Bill Moyers : Nous avons tous été témoins des effets de l’arrivée de la civilisation blanche sur des sociétés primitives. Celles-ci s’effondrent, se désintègrent et deviennent gangrenées. Ne pensez-vous pas que le même phénomène nous affecte depuis que nos mythes ont commencé à disparaître ?

Joseph Campbell : Oui, ça ne fait aucun doute.

Dans la Benghazi de Michael Bay, ce ne sont pas des soldats qui se sont affrontés le 11 septembre 2012, ce sont des idées. L’idée d’un impérialisme américain impuni et fier de sa force militaire était attaqué par l’idée d’un islamisme conquérant débarrassé des ingérences occidentales. Au même moment, des mythes confirmaient qu’ils s’étaient effondrés, et la Libye libre et l’Amérique toute puissante n’étaient plus que des vestiges du passé. Quelques heures avant que ne commence l’attaque, les mercenaires récitent par cœur la réplique du film qu’ils regardent ensemble, Tonnerre sous les Tropiques : « Je suis le mec qui interprète le rôle d’un mec déguisé en un autre mec. » Mais aucun de ces mecs ne sait vraiment ce qu’il fout ici.

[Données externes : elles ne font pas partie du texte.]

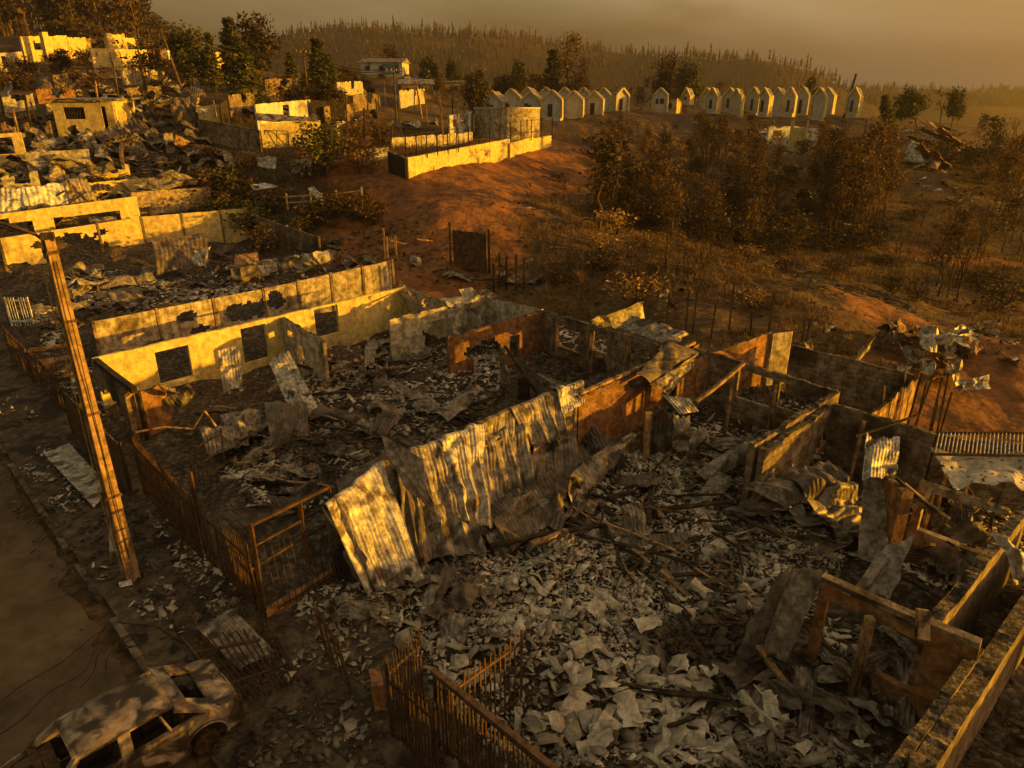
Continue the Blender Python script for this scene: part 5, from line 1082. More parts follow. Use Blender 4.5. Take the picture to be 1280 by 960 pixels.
# ------------------------------------------------------------ uncountable rubble: broken ceiling board, plaster flakes, cinders
def rubble(name, poly, dens, size, mt, lift=.05, seed=0, thr=None, noise_s=.5, px=True, curl=.04, ns=5, asp=.4, zo=0):
    g = np.random.default_rng(seed)
    c = [W_(*p, 0)[:2] for p in poly] if px else [np.array(p) for p in poly]; c = np.array(c)
    area = .5 * abs(sum(c[i][0] * c[(i + 1) % len(c)][1] - c[(i + 1) % len(c)][0] * c[i][1] for i in range(len(c))))
    n_ = int(area * dens); lo, hi = c.min(0), c.max(0); bb = (hi - lo).prod(); m_ = int(n_ * bb / area)
    q = lo + g.random((m_, 2)) * (hi - lo)
    ins = np.zeros(m_, bool)
    for i in range(len(c)):
        a, b_ = c[i], c[(i + 1) % len(c)]
        cond = ((a[1] > q[:, 1]) != (b_[1] > q[:, 1])); xi = (b_[0] - a[0]) * (q[:, 1] - a[1]) / (b_[1] - a[1] + 1e-12) + a[0]
        ins ^= cond & (q[:, 0] < xi)
    q = q[ins]
    if thr is not None:
        k = fbm(q[:, 0] * noise_s + seed, q[:, 1] * noise_s, 51 + seed, 3) + (g.random(len(q)) - .5) * .25; q = q[k > thr]
    n_ = len(q); z = H(q[:, 0], q[:, 1])
    sz = size[0] * np.exp(g.normal(0, size[1], n_)); sz = np.minimum(sz, size[0] * 3.4)
    nside = ns; ang = np.sort(g.random((n_, nside)) * .8 + np.arange(nside), 1) / nside * 2 * np.pi
    rad = sz[:, None] * (.7 + .4 * g.random((n_, nside)))
    rad[:, :] *= np.where(g.random((n_, 1)) < .5, 1, np.abs(np.cos(ang)) * .6 + .5)
    yaw = g.random(n_) * 6.283; t1 = g.normal(0, .34, n_); t2 = g.normal(0, .34, n_)
    lx, ly = rad * np.cos(ang) * 1.15, rad * np.sin(ang) * (asp + (1 - asp) * g.random((n_, 1)))
    cz = curl * sz[:, None] * (2 * (lx / sz[:, None]) ** 2 - .4) * g.normal(.4, 1, (n_, 1))
    X_ = lx * np.cos(yaw)[:, None] - ly * np.sin(yaw)[:, None]; Y_ = lx * np.sin(yaw)[:, None] + ly * np.cos(yaw)[:, None]
    Z_ = X_ * t1[:, None] + Y_ * t2[:, None] + cz
    base = z + zo + lift * g.random(n_) + sz * .16
    V1 = np.stack([q[:, 0, None] + X_, q[:, 1, None] + Y_, base[:, None] + Z_], -1)
    V2 = V1 - np.array([0, 0, 1]) * np.minimum(.014, sz * .12)[:, None, None]
    V = np.concatenate([V1, V2], 1).reshape(-1, 3)
    b0 = (np.arange(n_) * nside * 2)[:, None]
    me = bpy.data.meshes.new(name)
    top = b0 + np.arange(nside); sides = [np.stack([b0[:, 0] + i, b0[:, 0] + nside + i, b0[:, 0] + nside + (i + 1) % nside, b0[:, 0] + (i + 1) % nside], -1) for i in range(nside)]
    loops = np.concatenate([top.ravel()] + [s.ravel() for s in sides]); cnt = np.concatenate([np.full(n_, nside)] + [np.full(n_, 4)] * nside)
    me.vertices.add(len(V)); me.vertices.foreach_set('co', V.ravel())
    me.loops.add(len(loops)); me.loops.foreach_set('vertex_index', loops.astype(np.int32))
    me.polygons.add(len(cnt)); me.polygons.foreach_set('loop_start', np.concatenate([[0], np.cumsum(cnt)[:-1]]).astype(np.int32)); me.polygons.foreach_set('loop_total', cnt.astype(np.int32))
    me.update(calc_edges=True); me.materials.append(M[mt])
    o = bpy.data.objects.new(name, me); COL.objects.link(o); tag(o, kind='stuff'); return o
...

13 Hours est un film aux images parfois compétentes mais souvent banales ; aux acteurs impliqués mais trop peu mémorables ; aux personnages vides et aux idées déchirées entre l’amour de son pays et l’inéluctable réalisation que la puissance de son mythe s’est éteinte. Et sans ses mythes, sans ses grands idéaux, l’Américain doit redevenir un individu libre de hiérarchie et de règles, pour qui la patrie doit prendre le pas sur la nation. Selon Michael Bay, en tout cas.